> EXCERPTED DATA:
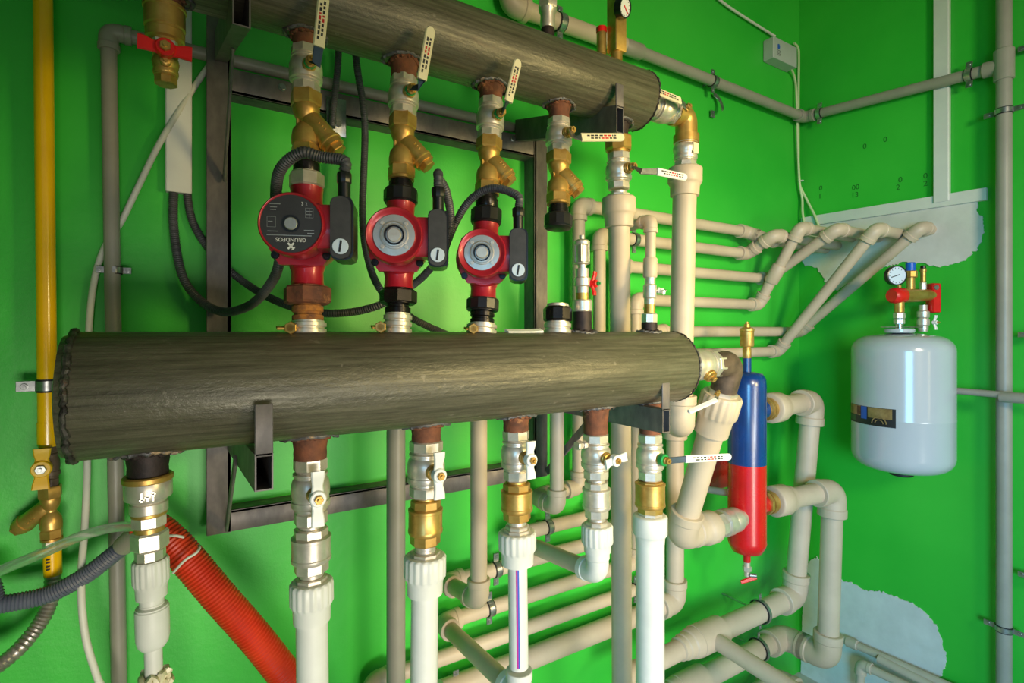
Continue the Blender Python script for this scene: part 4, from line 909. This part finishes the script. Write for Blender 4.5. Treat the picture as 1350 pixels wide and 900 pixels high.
# cable trunking on the back wall
a = onY(218, 251, 1.228); b = onY(253, 251, 1.228); mb = MB(); mb.box((a.x, 1.228, a.z), (b.x, 1.25, ZC-.02), bev=.002); single(mb, 'cable_trunking', M['trunk'], 'pale cable trunking on the back wall with two conduits leaving its lower end', 'trunking')
CO = 'corrugated conduits around the pumps'
def conduit(label, pts, r=.0068, mat=None, **k): return single(corrugated(pts, r, **k), 'cable_conduit', mat or M['corr'], label, 'conduit', CO)
b1 = onY(229, 248, 1.238); b2 = onY(246, 248, 1.238)
conduit('grey conduit looping low from the trunking and arching over the dark-faced pump', [b1, onY(229, 300, 1.235), onY(240, 362, 1.22), onY(264, 396, 1.2), onY(295, 411, 1.16), onY(330, 402, 1.08), onY(356, 375, 1.0), onY(368, 345, .95), onY(366, 300, .935), onY(364, 250, .87), onY(372, 220, .83), onY(398, 201, .80), onY(424, 207, .79), G2+UP*.012, G2-UP*.004], .0085)
conduit('dark conduit from the trunking passing behind the rusty union nut to the middle pump', [b2, onY(254, 292, 1.235), onY(280, 334, 1.23), onY(322, 372, 1.2), onY(370, 399, 1.1), onY(420, 412, 1.02), onY(465, 411, .99), onY(503, 401, .96), onY(535, 382, .95), onY(560, 362, .94), onY(584, 330, .92), onY(594, 290, .885), onY(588, 252, .85), onY(578, 234, .83), G3+UP*.016, G3-UP*.004], .0078)
conduit('black conduit hanging straight down from the upper header between the two left pumps', [onY(466, 40, 1.14), onY(471, 90, 1.14), onY(481, 165, 1.14), onY(478, 285, 1.12), onY(487, 348, 1.08), onY(506, 388, 1.04), onY(540, 417, 1.03), onY(580, 437, 1.02), onY(620, 452, 1.02)], .0078)
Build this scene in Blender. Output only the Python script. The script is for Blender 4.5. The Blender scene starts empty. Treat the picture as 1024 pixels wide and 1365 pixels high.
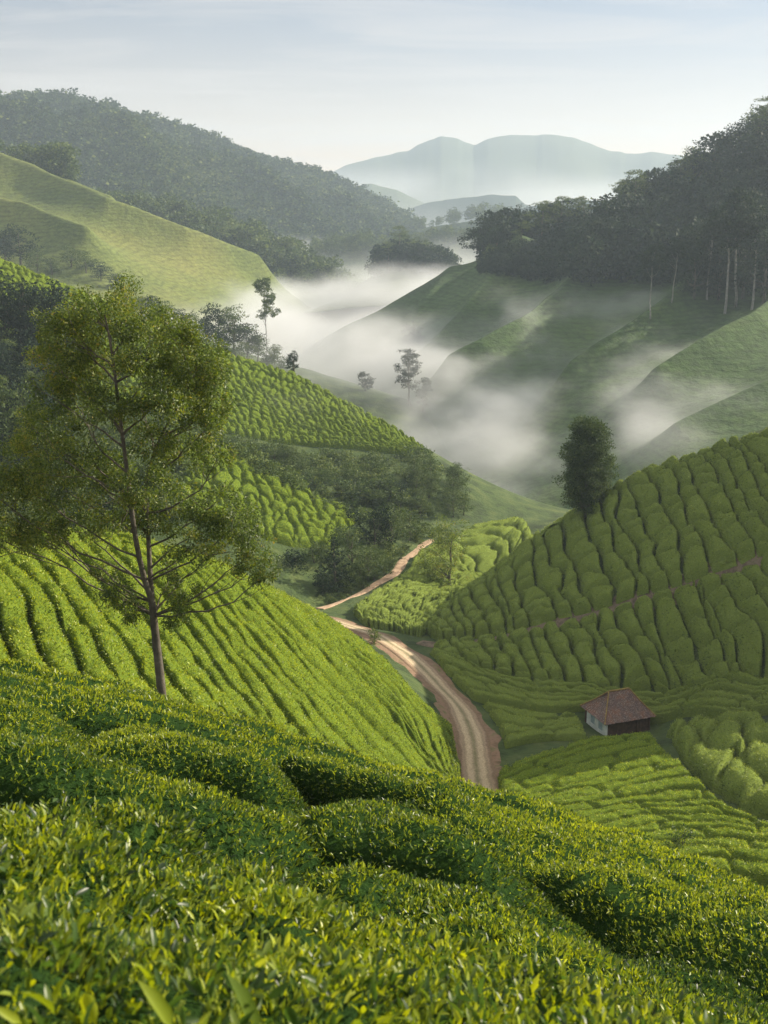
import bpy, math, random
import numpy as np
from mathutils import Vector
R = math.radians
S = bpy.context.scene
rng = np.random.default_rng(7)
random.seed(7)
# ------------------------------------------------------------------ camera, world, sun, exposure
F, CX, CY = 1500.0, 512.0, 682.5
PITCH = R(14.65)
CAMZ = 100.0
cam = bpy.data.cameras.new("Camera"); camo = bpy.data.objects.new("Camera", cam)
S.collection.objects.link(camo); S.camera = camo
camo.location = (0, 0, CAMZ); camo.rotation_euler = (R(90) - PITCH, 0, 0)
cam.sensor_fit = 'VERTICAL'; cam.sensor_height = 36.0; cam.lens = 36.0 * F / 1365.0
cam.clip_start = 0.05; cam.clip_end = 60000
cam.dof.use_dof = True; cam.dof.focus_distance = 22.0; cam.dof.aperture_fstop = 6.5
S.view_settings.view_transform = 'Standard'; S.view_settings.look = 'None'
S.view_settings.exposure = 1.05; S.view_settings.gamma = 1.0
S.render.resolution_x = 768; S.render.resolution_y = 1024
S.cycles.use_denoising = True
S.cycles.max_bounces = 8; S.cycles.diffuse_bounces = 3; S.cycles.glossy_bounces = 2
S.cycles.transmission_bounces = 4; S.cycles.volume_bounces = 1; S.cycles.transparent_max_bounces = 8
S.cycles.volume_step_rate = 1.0; S.cycles.volume_max_steps = 256
S.cycles.sample_clamp_indirect = 6.0

SUN_AZ, SUN_EL = R(64), R(29)      # azimuth measured from the view direction (+Y) towards +X
sd = Vector((math.sin(SUN_AZ) * math.cos(SUN_EL), math.cos(SUN_AZ) * math.cos(SUN_EL), math.sin(SUN_EL)))
sun = bpy.data.lights.new("Sun", 'SUN'); suno = bpy.data.objects.new("Sun", sun)
S.collection.objects.link(suno); suno.rotation_euler = sd.to_track_quat('Z', 'Y').to_euler()
sun.energy = 5.0; sun.angle = R(0.6); sun.color = (1.0, 0.88, 0.70)

W = bpy.data.worlds.new("World"); S.world = W; W.use_nodes = True
wn, wl = W.node_tree.nodes, W.node_tree.links
wn.clear()
wo = wn.new('ShaderNodeOutputWorld'); bg = wn.new('ShaderNodeBackground'); bg.inputs[1].default_value = 0.08
sky = wn.new('ShaderNodeTexSky'); sky.sky_type = 'NISHITA'; sky.sun_disc = False
sky.sun_elevation = SUN_EL; sky.sun_rotation = SUN_AZ
sky.air_density = 1.0; sky.dust_density = 1.0; sky.ozone_density = 1.0; sky.altitude = 1200
tcw = wn.new('ShaderNodeTexCoord'); sepw = wn.new('ShaderNodeSeparateXYZ')
wl.new(tcw.outputs['Generated'], sepw.inputs[0])
def wmath(op, a, b=None, c=None):
    n = wn.new('ShaderNodeMath'); n.operation = op
    for i, v in enumerate((a, b, c)):
        if v is None: continue
        if isinstance(v, (int, float)): n.inputs[i].default_value = v
        else: wl.new(v, n.inputs[i])
    return n.outputs[0]
zz = wmath('MAXIMUM', sepw.outputs[2], 0.02)
zz = wmath('ADD', zz, 0.06)
cb = wn.new('ShaderNodeCombineXYZ')
wl.new(wmath('DIVIDE', sepw.outputs[0], zz), cb.inputs[0]); wl.new(wmath('DIVIDE', sepw.outputs[1], zz), cb.inputs[1])
mpw = wn.new('ShaderNodeMapping'); mpw.inputs['Rotation'].default_value = (0, 0, R(12)); mpw.inputs['Scale'].default_value = (0.55, 1.25, 1.0)
mpw.inputs['Location'].default_value = (1.3, 0.4, 0)
wl.new(cb.outputs[0], mpw.inputs[0])
nzw = wn.new('ShaderNodeTexNoise'); nzw.inputs['Scale'].default_value = 1.3; nzw.inputs['Detail'].default_value = 9; nzw.inputs['Roughness'].default_value = 0.6
nzw.inputs['Distortion'].default_value = 0.9
wl.new(mpw.outputs[0], nzw.inputs[0])
crw = wn.new('ShaderNodeValToRGB'); crw.color_ramp.elements[0].position = 0.44; crw.color_ramp.elements[1].position = 0.66
wl.new(nzw.outputs[0], crw.inputs[0])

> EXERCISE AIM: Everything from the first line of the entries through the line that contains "conduit('black conduit hanging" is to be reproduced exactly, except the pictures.

> ANSWER TO THIS PROBLEM:
Continue the Blender Python script for this scene: part 4, from line 909. This part finishes the script. Write for Blender 4.5. Treat the picture as 1350 pixels wide and 900 pixels high.
# cable trunking on the back wall
a = onY(218, 251, 1.228); b = onY(253, 251, 1.228); mb = MB(); mb.box((a.x, 1.228, a.z), (b.x, 1.25, ZC-.02), bev=.002); single(mb, 'cable_trunking', M['trunk'], 'pale cable trunking on the back wall with two conduits leaving its lower end', 'trunking')
CO = 'corrugated conduits around the pumps'
def conduit(label, pts, r=.0068, mat=None, **k): return single(corrugated(pts, r, **k), 'cable_conduit', mat or M['corr'], label, 'conduit', CO)
b1 = onY(229, 248, 1.238); b2 = onY(246, 248, 1.238)
conduit('grey conduit looping low from the trunking and arching over the dark-faced pump', [b1, onY(229, 300, 1.235), onY(240, 362, 1.22), onY(264, 396, 1.2), onY(295, 411, 1.16), onY(330, 402, 1.08), onY(356, 375, 1.0), onY(368, 345, .95), onY(366, 300, .935), onY(364, 250, .87), onY(372, 220, .83), onY(398, 201, .80), onY(424, 207, .79), G2+UP*.012, G2-UP*.004], .0085)
conduit('dark conduit from the trunking passing behind the rusty union nut to the middle pump', [b2, onY(254, 292, 1.235), onY(280, 334, 1.23), onY(322, 372, 1.2), onY(370, 399, 1.1), onY(420, 412, 1.02), onY(465, 411, .99), onY(503, 401, .96), onY(535, 382, .95), onY(560, 362, .94), onY(584, 330, .92), onY(594, 290, .885), onY(588, 252, .85), onY(578, 234, .83), G3+UP*.016, G3-UP*.004], .0078)
conduit('black conduit hanging straight down from the upper header between the two left pumps', [onY(466, 40, 1.14), onY(471, 90, 1.14), onY(481, 165, 1.14), onY(478, 285, 1.12), onY(487, 348, 1.08), onY(506, 388, 1.04), onY(540, 417, 1.03), onY(580, 437, 1.02), onY(620, 452, 1.02)], .0078)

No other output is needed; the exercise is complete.